Saitoures is a village in the prefecture of Rethymno located approximately 20 km southeast of the city of Rethymno, after the village of Kalonichtis, near Roustika.

The name of the village comes from its shape that resembles a shuttle. Many Byzantine churches prove the existence of the village during the Byzantine period, while in Venetian documents the village is mentioned under the same name. Moreover, Vasilikata mentions in 1630 that in the middle of the village there was an old orthodox church, the Virgin, with an iron cross covered with silver and tied with an iron chain, which had the ability to cure the mentally ill and the possessed. This is the parish church of the village, built in the 13th-14th century and dedicated to the Annunciation of the Virgin. Other churches of the area are the Agios Nikolaos, the chapel of 1285, Agios Antonios, Agia Paraskevi and Agios Georgios, an old Byzantine church.

In almost all the livestock-breeding villages there is a church dedicated to the grace of Agios Georgios, who is considered the patron Saint of livestock. Thus, in Saitoures, the breeders dedicate an animal to the Saint, so that everything would be well with the herd and offer the milk of their goats in honor of the Saint on the eve of Agios Georgios’ feast. The cheese products, the mizithra (a fresh cheese made with milk and whey from sheep and/or goat) and the graviera (made from sheep’s milk and ripened for at least 5 months) are taken to the church and get blessed by the priest, who read the appropriate prayer for the health of livestock farmers and their herds.

In addition to farming, oil and carobs are the main occupation of the approximately 100 villagers.

The Saitoures, at an altitude of 340 meters, is a village surrounded by nature and many attractions of the area are correlated with it, all of them wrapped into numerous legends. Between the Saitoures and the Ano Malaki village, there is a cave of Frangioli, a small cave with stalactites and stalagmites and the legend saying that during the Revolution, the Turks killed forty people from village, called “Michalis”, and threw them in this hole, which has been haunted ever since. In Ano Malaki, the Frangioli cave is called “Forty Michalises” or “the hole” with a slightly different version of the legend.

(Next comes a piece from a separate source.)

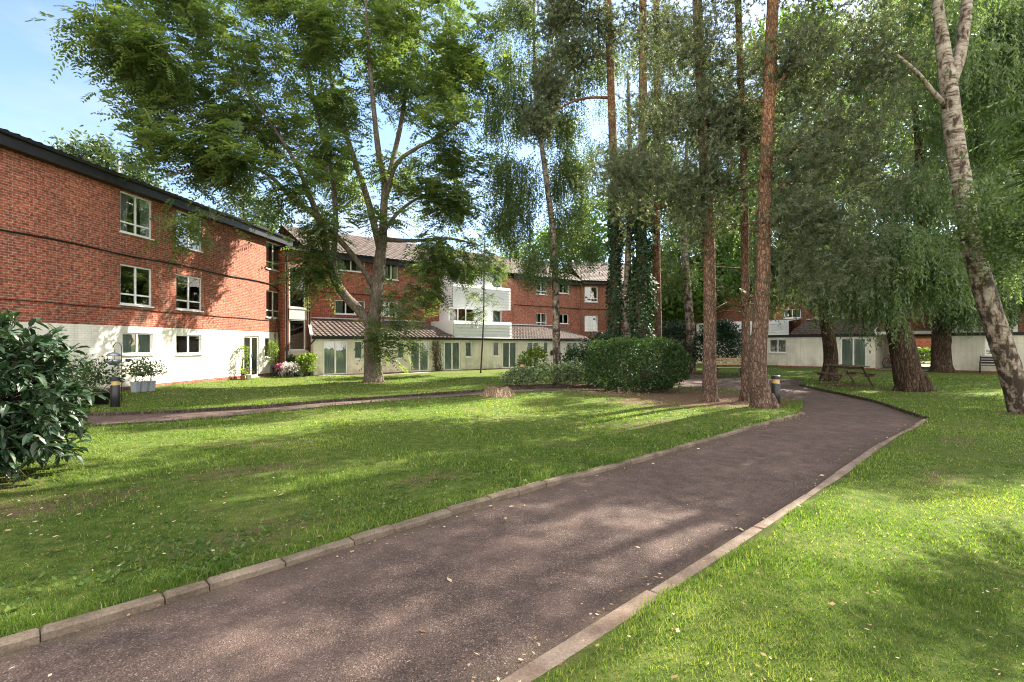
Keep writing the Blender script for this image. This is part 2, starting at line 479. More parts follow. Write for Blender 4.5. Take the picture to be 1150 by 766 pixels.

The same applies to the location of the Bride’s Rivers. The site is claimed by two villages, but with a different version of a legend each. At Saitoures it is said that once upon a time, while passing a bridge, a bride had died, killed by a heavy rain.

At location Karantale, southeast of the village, there is a cave with stalactites, the Koufoto Kefali, and the local tradition says that 100 years ago a cheesemaker, named Iosif Daskalakis, stored his cheese production in this cave. At night, however, the fairies would throw all his products outside the cave, so, the cheesemaker was scared and forced to leave.